Banks may become collateral damage as China’s ‘big bang’ squeezes margins, degrades assets
Banks’ net interest margins may be reduced by a fifth of a percentage point, according to an estimate by S&P Global Ratings
China’s banks may end up as unintended collateral damage amid the government’s slew of economic stimulus policies announced this week, as they may have to contend with squeezed margins and deteriorating mortgage quality, analysts said.
Banks’ net interest margins may be eroded by a fifth of a percentage point, or 20 basis points, according to an estimate by S&P Global Ratings. Return on assets could drop by 14 basis points, requiring the average deposit rate to fall by a quarter point to “neutralise the impact, which would be challenging for banks with weaker deposit base and regulatory buffers,” the rating company’s analysts wrote after the policy was announced.

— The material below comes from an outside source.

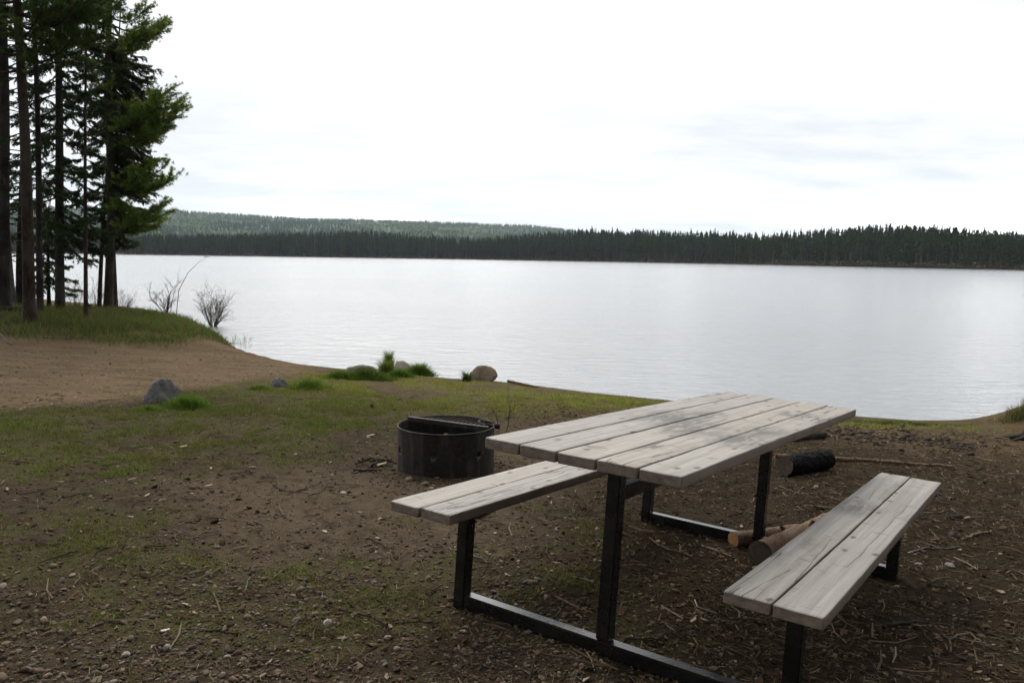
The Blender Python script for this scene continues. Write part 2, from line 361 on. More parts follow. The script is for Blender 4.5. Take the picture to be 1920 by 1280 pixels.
MAT = dict(
    ground=ground_mat(), water=water_mat(), wood=wood_mat(), paint=paint_mat(),
    ring=rust_mat('sooty_steel', (.009, .0075, .0065), (.020, .015, .012)), grate=rust_mat('rusty_bar', (.011, .009, .008), (.030, .023, .019)),
    pebble=col_mat('pebble', .95, .04, .3, 160), litter=col_mat('litter', .95, .03, .25, 80), chip=col_mat('chip', .9, .08, .2, 90),
    blade=col_mat('grass_blade', .8, .06, .25, 9, .35), needle=col_mat('needle', .7, .12, .3, 3.0, .5), clod=col_mat('clod', .95, .1, .4, 60, 0, .01),
    pine_bark=bark_mat('pine_bark', (.014, .010, .0075), (.052, .034, .024)), dark_bark=bark_mat('spruce_bark', (.012, .010, .008), (.036, .029, .024)), grey_bark=bark_mat('grey_bark', (.06, .055, .05), (.16, .15, .135)),
    twig=bark_mat('twig_bark', (.035, .025, .020), (.10, .075, .06), 3), log=bark_mat('log_bark', (.085, .052, .032), (.24, .155, .10), 2),
    granite=rock_mat('granite', (.055, .054, .052), (.110, .107, .102), (.21, .205, .195)), tan=rock_mat('tan_rock', (.150, .108, .066), (.215, .158, .102), (.33, .28, .22)),
    soilrock=rock_mat('soil_clod', (.06, .042, .028), (.11, .08, .055), (.16, .12, .085)), river=rock_mat('river_stone', (.15, .13, .11), (.24, .215, .185), (.32, .29, .26)), pale=rock_mat('pale_rock', (.24, .20, .165), (.34, .30, .255), (.45, .42, .37)), mossy=rock_mat('mossy_rock', (.07, .07, .05), (.13, .125, .085), (.2, .19, .14)))

# ------------------------------------------------------------------ ground sheet
az = np.concatenate([np.linspace(R(-43), R(43), 720), np.linspace(R(43), R(317), 90)[1:-1]])
rr = np.concatenate([np.geomspace(.4, 15, 330), np.geomspace(15, 130, 60)[1:]])
A_, R_ = np.meshgrid(az, rr); gx = (R_ * np.sin(A_)).ravel(); gy = (R_ * np.cos(A_)).ravel()
gx = np.append(gx, 0); gy = np.append(gy, 0)
gz = tz(gx, gy); na = len(az); nr = len(rr)
idx = np.arange(na * nr).reshape(nr, na); nx = np.roll(idx, -1, axis=1)
quads = np.stack([idx[:-1], idx[1:], nx[1:], nx[:-1]], axis=-1).reshape(-1, 4)
tris = np.stack([np.full(na, na * nr), idx[0], nx[0]], axis=-1)
gd = shore_d(gx, gy)
ground = mesh_np('ground', np.stack([gx, gy, gz], 1), [quads, tris], MAT['ground'],
    {'grass': ('FLOAT', zgrass(gx, gy)), 'sand': ('FLOAT', zsand(gx, gy)), 'bare': ('FLOAT', zbare(gx, gy)), 'shore': ('FLOAT', zshore_light(gx, gy)), 'shade_burnt': ('FLOAT', zshade_burnt(gx, gy)), 'wet': ('FLOAT', sstep(.35, .0, gd) * .8)}, True)
tag(ground, kind='structure')

# ------------------------------------------------------------------ lake
az = np.linspace(R(-60), R(60), 60); rr = np.geomspace(5, 900, 60)
A_, R_ = np.meshgrid(az, rr); wv = np.stack([(R_ * np.sin(A_)).ravel(), (R_ * np.cos(A_)).ravel(), np.full(A_.size, ZW)], 1)
idx = np.arange(A_.size).reshape(A_.shape)
tag(mesh_np('lake_water', wv, [np.stack([idx[:-1, :-1], idx[1:, :-1], idx[1:, 1:], idx[:-1, 1:]], -1).reshape(-1, 4)], MAT['water']), kind='structure')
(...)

Net interest margin [NIM], the difference between what a bank pays for deposits and what it earns from loans, is a key source of income and a gauge of its profitability. That margin became thinner after the People’s Bank of China instructed banks to reduce their mortgage rates by 0.5 percentage point on existing loans, while keeping deposit rates unchanged.
“We expect [banks’] NIM to remain under pressure” in the second half, extending into 2025, “driven by existing mortgage rate cuts and government directives to lower borrowing costs to support the economy”, said Fitch Ratings’ director of Asia-Pacific financial institutions Vivian Xue. “We expect this to be partly offset by further reduction in the reserve requirement ratio and deposit rates.”
That could be bad for China’s banks. All six of the nation’s largest state-controlled banks – except Agricultural Bank of China – reported declines in their first-half results. Agricultural Bank’s NIM narrowed to 1.45 per cent in the six months ended June, from 1.66 per cent last year.